Gedrosselt in den Vorfluter
Das gereinigte Wasser gelangt dann in das naturnah angelegte Rückhaltebecken und von dort gedrosselt durch ein 50er Rohr in den sogenannten Vorfluter, wie im Fachjargon Bäche, hier die Hunderbecke, bezeichnet werden.
Mit dieser Investition erfüllt die Stadt Brilon die Auflagen des sogenannten „Trenn-Erlasses NRW“. Denn wenn eine Kommune sich die Ausgaben für ein Regenklärbecken sparen möchte, muss sie die Anschlussnehmer dazu verpflichten, verschmutztes Niederschlagswasser auf dem eigenen Gelände hinreichend vorzubehandeln.
Kläranlage für rund 24.000 Einwohnergleichwerte
Eine Entsorgungsfläche von insgesamt 1160 Hektar deckt die benachbarte Kläranlage des Ruhrverbandes ab. Die bereitet das häusliche und restliche gewerbliche Abwasser aus der Kernstadt, aus Altenbüren und Wülfte auf. Sie ist auf eine Kapazität von 24.000 Einwohnern bzw. Einwohnergleichwerten ausgelegt. Wegen ihrer Lage am Quellfluss der Möhne hat sie für den Ruhrverband „eine herausragende wasserwirtschaftliche Bedeutung“.

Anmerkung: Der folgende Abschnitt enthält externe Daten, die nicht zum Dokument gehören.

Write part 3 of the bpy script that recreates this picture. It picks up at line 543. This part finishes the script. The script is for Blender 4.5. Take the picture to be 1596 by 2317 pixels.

Im Schnitt fließen dort pro Tag etwa 5700 Kubikmeter. Zu ihr gehören auch die jenseits der B7 liegenden Anlagen. Die bestehen aus dem Regenüberlaufbecken aus Beton, das der Ruhrverband betreibt, und dem anschließenden offenen Regenrückhaltebecken der Stadtwerke. Dort werden bei starken Niederschlägen die Wassermassen aus dem Stadtgebiet aufgefangen und dosiert direkt in die Hunderbecke abgelassen.
2016 hatte die Stadt Brilon die Hunderbecke renaturiert und das bis dahin gerade verlaufende Bett von der Kläranlage bis zur Einmündung in die Möhne im Bereich der B480/Fünf Brücken in Mäander gelegt.